Abstract:
In areas dominated by winter snowcover, the prediction of streamflow during the snowmelt season may benefit from three pieces of information: (i) the accurate prediction of weather variability (precipitation, etc.) leading up to and during the snowmelt season, (ii) estimates of the amount of snow present during the winter season, and (iii) estimates of the amount of soil moisture underlying the snowpack during the winter season. The importance of accurate meteorological predictions and wintertime snow estimates is obvious. The contribution of soil moisture to streamflow prediction is more subtle yet potentially very important. If the soil is dry below the snowpack, a significant fraction of the snowmelt may be lost to streamflow and potential reservoir storage, since it may infiltrate the soil instead for later evaporation. Such evaporative losses are presumably smaller if the soil below the snowpack is wet.

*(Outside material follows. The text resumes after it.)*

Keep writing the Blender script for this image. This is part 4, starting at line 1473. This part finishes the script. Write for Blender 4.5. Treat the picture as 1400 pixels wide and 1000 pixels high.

In this paper, we use a state-of-the-art land surface model to quantify the contribution of wintertime snow and soil moisture information - both together and separately - to skill in forecasting springtime streamflow. We find that soil moisture information indeed contributes significantly to streamflow prediction skill.

Our first analysis makes use of a synthetic truth dataset of target springtime (March-May, or MAM) streamflows across the continental United States (CONUS). These streamflows are produced by driving the land surface model for multiple decades with an observations-based multi-decadal meteorological forcing data set (Wang et al., in press). The streamflows generated by the land model under this forcing are assumed to be realistic, at least in terms of their inter-annual variability.

Once this truth is established, we forecast the streamflows for each year in the multi-decadal period in two different ways: (i) by initializing the land model with the snow and soil moisture fields produced by the offline simulation for January 1 of each year and then driving the model from January through May of each year with climatological meteorological forcing, i.e., under the assumption that we have no knowledge whatsoever of the meteorological forcing during the forecast period; and (ii) by repeating this set of forecasts with the additional limitation of not knowing the soil moisture initial conditions, i.e., by initializing the snow to realistic values but the soil moisture field to its climatological mean for January 1. A comparison of predicted MAM streamflows from the first set of forecasts against the assumed synthetic truth reveals the combined contribution of January 1 snow and soil moisture information to streamflow forecast skill across CONUS. Similarly, the second set of forecasts shows how snow information by itself contributes to skill. The contribution of soil moisture to forecast skill is quantified by subtracting the skill found in the second set of forecasts from that found in the first.

Our analysis shows that January 1 snow and soil moisture information provides considerable skill to MAM streamflow prediction in the Rocky Mountains and around the Great Lakes. Furthermore, we find that soil moisture by itself is a significant contributor to this skill, providing as much as 0.15-0.25 to the r2 skill scores measured for these regions. In the realm of seasonal forecasting, such skill contributions are indeed very large.

Of course, a comparison against synthetic truth is in some ways unsatisfying. We therefore supplemented the above analysis with a comparison of our streamflow forecasts against MAM streamflows measured at a handful of stream gauges scattered across the western United States, stream gauge measurements that have been naturalized to remove the impact of reservoir operations. While the resulting spatial picture of skill contribution is necessarily much more limited, our comparison against the stream gauge measurements confirms the findings above, with r2 skill score contributions from soil moisture amounting to 0.2 in many places.

Observations of surface soil moisture should be available soon from two satellite missions: the Soil-Moisture-Ocean-Salinity (SMOS; projected launch in 2009) mission and the Soil-Moisture-Active-Passive (SMAP; projected launch in 2013) mission. Our results highlight a potentially powerful application of such soil moisture retrievals, given the reasonable assumption that soil moistures measured just prior to snowpack formation remain representative of conditions under the developing snowpack. In particular, our results emphasize the need for a better understanding of (i) soil moisture retrievals in mountainous regions and (ii) the estimation of root zone soil moisture from the space-based surface observations, e.g., through data assimilation.